** START Given information **
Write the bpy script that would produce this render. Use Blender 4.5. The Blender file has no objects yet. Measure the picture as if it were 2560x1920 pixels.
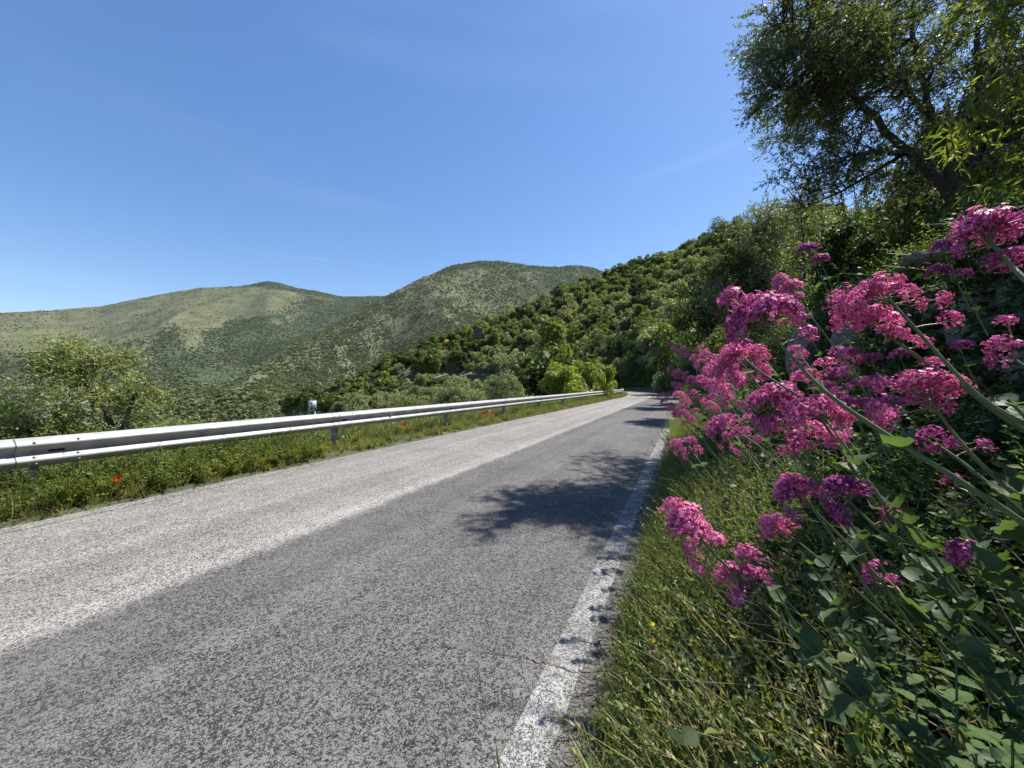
import bpy, math, random
import numpy as np
from mathutils import Vector, Matrix

random.seed(7)
rng = np.random.default_rng(11)
R = math.radians

# ------------------------------------------------------------------ camera, sky, sun, exposure
F0 = 961.0          # focal length in the photograph's own pixels (2560 wide)
HC = 1.35           # eye height above the road
sc = bpy.context.scene
col = sc.collection
cam_d = bpy.data.cameras.new('camera'); cam = bpy.data.objects.new('camera', cam_d); col.objects.link(cam)
cam.location = (0, 0, HC); cam.rotation_euler = (R(90), 0, 0)
cam_d.sensor_width = 36; cam_d.lens = 36 * F0 / 2560; cam_d.clip_start = 0.02; cam_d.clip_end = 20000
sc.camera = cam

SUN = Vector((0.49, 0.234, 0.839)).normalized()
SUN_EL = math.asin(SUN.z); SUN_AZ = math.atan2(SUN.x, SUN.y)
w = bpy.data.worlds.new('World'); sc.world = w; w.use_nodes = True
wn = w.node_tree.nodes; wl = w.node_tree.links; wn.clear()
def wnode(t, **k):
    n = wn.new(t)
    for a, b in k.items(): setattr(n, a, b)
    return n
sky = wnode('ShaderNodeTexSky', sky_type='NISHITA', sun_disc=False, sun_elevation=SUN_EL, sun_rotation=SUN_AZ,
            altitude=300, air_density=1.0, dust_density=0.35, ozone_density=2.2)
hs = wnode('ShaderNodeHueSaturation'); hs.inputs['Hue'].default_value = .508; hs.inputs['Saturation'].default_value = 1.39; hs.inputs['Value'].default_value = 1.42
bg = wnode('ShaderNodeBackground'); bg.inputs['Strength'].default_value = 0.09
wo = wnode('ShaderNodeOutputWorld')
gm = wnode('ShaderNodeGamma'); gm.inputs['Gamma'].default_value = 0.78; wl.new(sky.outputs[0], gm.inputs['Color']); wl.new(gm.outputs[0], hs.inputs['Color'])
# a thin vapour trail and faint high cirrus, both part of the sky itself
tc = wnode('ShaderNodeTexCoord')
def pdir(px, py): return Vector(((px-1280)/F0, 1, (960-py)/F0)).normalized()
a, b = pdir(600, 624), pdir(960, 668)
nrm = a.cross(b).normalized(); mid = (a+b).normalized()
def wmath(op, i0, i1=None, clamp=False):
    n = wnode('ShaderNodeMath', operation=op, use_clamp=clamp)
    for k, v in enumerate((i0, i1)):
        if v is None: continue
        if isinstance(v, (int, float)): n.inputs[k].default_value = v
        else: wl.new(v, n.inputs[k])
    return n.outputs[0]
def wdot(vec):
    n = wnode('ShaderNodeVectorMath', operation='DOT_PRODUCT'); wl.new(tc.outputs['Generated'], n.inputs[0]); n.inputs[1].default_value = vec
    return n.outputs['Value']
line = wmath('SUBTRACT', 1.0, wmath('DIVIDE', wmath('ABSOLUTE', wdot(nrm)), 0.0014), True)
span = wmath('MULTIPLY', wmath('SUBTRACT', wdot(mid), math.cos(0.17), True), 1/(1-math.cos(0.17)), True)
trail = wmath('MULTIPLY', wmath('MULTIPLY', line, span), 0.11)
mp = wnode('ShaderNodeMapping'); mp.inputs['Scale'].default_value = (1.2, 1.2, 7.0); mp.inputs['Rotation'].default_value = (0, R(24), 0)
nz = wnode('ShaderNodeTexNoise'); nz.inputs['Scale'].default_value = 1.4; nz.inputs['Detail'].default_value = 5
wl.new(tc.outputs['Generated'], mp.inputs[0]); wl.new(mp.outputs[0], nz.inputs['Vector'])
cir = wmath('MULTIPLY', wmath('SUBTRACT', nz.outputs['Fac'], 0.54, True), 0.16, True)
a, b = pdir(1590, 450), pdir(1880, 345); nrm2 = a.cross(b).normalized(); mid2 = (a+b).normalized()
w2_ = wmath('POWER', wmath('SUBTRACT', 1.0, wmath('DIVIDE', wmath('ABSOLUTE', wdot(nrm2)), 0.022), True), 1.6)
s2_ = wmath('MULTIPLY', wmath('SUBTRACT', wdot(mid2), math.cos(0.17), True), 1/(1-math.cos(0.17)), True)
cir = wmath('ADD', cir, wmath('MULTIPLY', wmath('MULTIPLY', w2_, s2_), wmath('MULTIPLY', nz.outputs['Fac'], 0.09)))
mx = wnode('ShaderNodeMix', data_type='RGBA'); mx.inputs[7].default_value = (6.5, 7.4, 8.4, 1)
wl.new(wmath('ADD', trail, cir, True), mx.inputs[0]); wl.new(hs.outputs[0], mx.inputs[6])
wl.new(mx.outputs[2], bg.inputs['Color']); wl.new(bg.outputs[0], wo.inputs['Surface'])

sd = bpy.data.lights.new('sun', 'SUN'); sd.energy = 5.0; sd.angle = R(0.5); sd.color = (1, 0.955, 0.88)
so = bpy.data.objects.new('sun', sd); col.objects.link(so); so.rotation_euler = SUN.to_track_quat('Z', 'Y').to_euler()
vs = sc.view_settings; vs.view_transform = 'Standard'; vs.look = 'None'; vs.gamma = 1; vs.exposure = 1.0; vs.use_curve_mapping = False
sc.cycles.max_bounces = 8; sc.cycles.transparent_max_bounces = 8; sc.cycles.use_denoising = True
sc.cycles.sample_clamp_indirect = 6

# ------------------------------------------------------------------ helpers: meshes
def P(px, py, d): return np.array(((px-1280)/F0*d, d, HC-(py-960)/F0*d))
def unit(v): return v/np.maximum(np.linalg.norm(v, axis=-1, keepdims=True), 1e-9)

class MB:
    def __init__(s): s.v = []; s.f = []; s.n = 0
    def add(s, V, F):
        V = np.asarray(V, float).reshape(-1, 3); s.v.append(V)
        s.f.append(np.asarray(F, int)+s.n); s.n += len(V); return s
    def tube(s, pts, rad, k=6, cap=False):
        pts = np.asarray(pts, float); m = len(pts); rad = np.broadcast_to(np.asarray(rad, float), (m,))
        T = unit(np.gradient(pts, axis=0)); up = np.array((0.13, 0.31, 0.94))
        A = np.cross(T, up); A = np.where(np.linalg.norm(A, axis=1, keepdims=True) < .1, np.cross(T, (1, 0, 0)), A); A = unit(A); B = np.cross(T, A)
        an = np.arange(k)*2*math.pi/k
        V = pts[:, None]+rad[:, None, None]*(A[:, None]*np.cos(an)[None, :, None]+B[:, None]*np.sin(an)[None, :, None])
        i, j = np.meshgrid(np.arange(m-1), np.arange(k), indexing='ij'); j2 = (j+1) % k
        s.add(V.reshape(-1, 3), np.stack((i*k+j, i*k+j2, (i+1)*k+j2, (i+1)*k+j), -1).reshape(-1, 4))
        if cap:
            for e in (0, m-1):
                c = np.vstack((pts[e], V[e])); s.add(c, [(0, q+1, (q+1) % k+1) for q in range(k)])
        return s
    def box(s, c, h, M=None):
        V = np.array([(x, y, z) for x in (-1, 1) for y in (-1, 1) for z in (-1, 1)], float)*np.asarray(h)
        if M is not None: V = V@np.asarray(M).T
        return s.add(V+np.asarray(c), [(0, 1, 3, 2), (4, 6, 7, 5), (0, 4, 5, 1), (2, 3, 7, 6), (0, 2, 6, 4), (1, 5, 7, 3)])
    def stamp(s, T, Fc, Pp, D, N, S, W=None):
        """copy a little template (x across, y along, z normal) to many places"""
        D = unit(D); X = unit(np.cross(D, N)); Z = np.cross(X, D)
        S = np.broadcast_to(S, (len(Pp),)); W = S if W is None else np.broadcast_to(W, (len(Pp),))
        V = Pp[:, None]+X[:, None]*(T[None, :, 0, None]*W[:, None, None])+D[:, None]*(T[None, :, 1, None]*S[:, None, None])+Z[:, None]*(T[None, :, 2, None]*S[:, None, None])
        for f in Fc:
            f = np.asarray(f); F = (f[None]+(np.arange(len(Pp))*len(T)).reshape(-1, *([1]*f.ndim))).reshape(-1, f.shape[-1])
            s.f.append(F+s.n)
        s.v.append(V.reshape(-1, 3)); s.n += V.shape[0]*V.shape[1]
        return s
    def mesh(s, name, mat=None, smooth=False):
        me = bpy.data.meshes.new(name); V = np.concatenate(s.v); me.vertices.add(len(V)); me.vertices.foreach_set('co', V.astype('f').ravel())
        loops = np.concatenate([f.ravel() for f in s.f]); cnt = np.concatenate([np.full(len(f), f.shape[1]) for f in s.f])
        st = np.concatenate(([0], np.cumsum(cnt)[:-1]))
        me.loops.add(len(loops)); me.loops.foreach_set('vertex_index', loops.astype('i'))
        me.polygons.add(len(cnt)); me.polygons.foreach_set('loop_start', st.astype('i'))
        if smooth: me.polygons.foreach_set('use_smooth', np.ones(len(cnt), bool))
        me.update(calc_edges=True)
        if mat: me.materials.append(mat)
        return me
    def obj(s, name, mat, parent=None, smooth=False, **k): return mk(name, s.mesh(name, mat, smooth), parent, **k)

def mk(name, me, parent=None, loc=None, link=True):
    o = bpy.data.objects.new(name, me)
    if link: col.objects.link(o)
    if parent: o.parent = parent
    if loc is not None: o.location = loc
    return o
def tag(o, label=None, cat=None, group=None, kind=None):
    if label: o['label'] = label
    if cat: o['category'] = cat
    if group: o['group'] = group
    if kind: o['kind'] = kind
    return o
def thing(name, label, cat, loc=(0, 0, 0), rz=0, group=None):
    o = bpy.data.objects.new(name, None); col.objects.link(o); o.location = loc; o.rotation_euler = (0, 0, rz); o.empty_display_size = .1
    return tag(o, label, cat, group)
def dup(root, loc, rz=0, s=1, label=None):
    r = root.copy(); col.objects.link(r); r.location = loc; r.rotation_euler = (0, 0, rz); r.scale = (s, s, s)
    if label: r['label'] = label
    for c in root.children:
        d = c.copy(); col.objects.link(d); d.parent = r
    return r

# ------------------------------------------------------------------ helpers: noise, leaf templates
_tab = np.random.default_rng(5).random((256, 256))
def vnoise(x, y):
    xi = np.floor(x).astype(int); yi = np.floor(y).astype(int); fx = x-xi; fy = y-yi
    fx = fx*fx*(3-2*fx); fy = fy*fy*(3-2*fy); g = lambda i, j: _tab[(xi+i) & 255, (yi+j) & 255]
    return (g(0, 0)*(1-fx)+g(1, 0)*fx)*(1-fy)+(g(0, 1)*(1-fx)+g(1, 1)*fx)*fy
def fbm(x, y, o=4, g=.5):
    x = np.asarray(x, float); y = np.asarray(y, float); t = 0; a = 1; n = 0
    for k in range(o): t = t+a*(vnoise(x*2**k+17.3*k, y*2**k+9.1*k)-.5); n += a; a *= g
    return t/n*2
def sstep(a, b, x): t = np.clip((x-a)/(b-a), 0, 1); return t*t*(3-2*t)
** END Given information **
Skip the pictures, please, and transcribe only the lines from the beginning of the material through the one that contains "sc.camera = cam".

Write the bpy script that would produce this render. Use Blender 4.5. The Blender file has no objects yet. Measure the picture as if it were 2560x1920 pixels.
import bpy, math, random
import numpy as np
from mathutils import Vector, Matrix

random.seed(7)
rng = np.random.default_rng(11)
R = math.radians

# ------------------------------------------------------------------ camera, sky, sun, exposure
F0 = 961.0          # focal length in the photograph's own pixels (2560 wide)
HC = 1.35           # eye height above the road
sc = bpy.context.scene
col = sc.collection
cam_d = bpy.data.cameras.new('camera'); cam = bpy.data.objects.new('camera', cam_d); col.objects.link(cam)
cam.location = (0, 0, HC); cam.rotation_euler = (R(90), 0, 0)
cam_d.sensor_width = 36; cam_d.lens = 36 * F0 / 2560; cam_d.clip_start = 0.02; cam_d.clip_end = 20000
sc.camera = cam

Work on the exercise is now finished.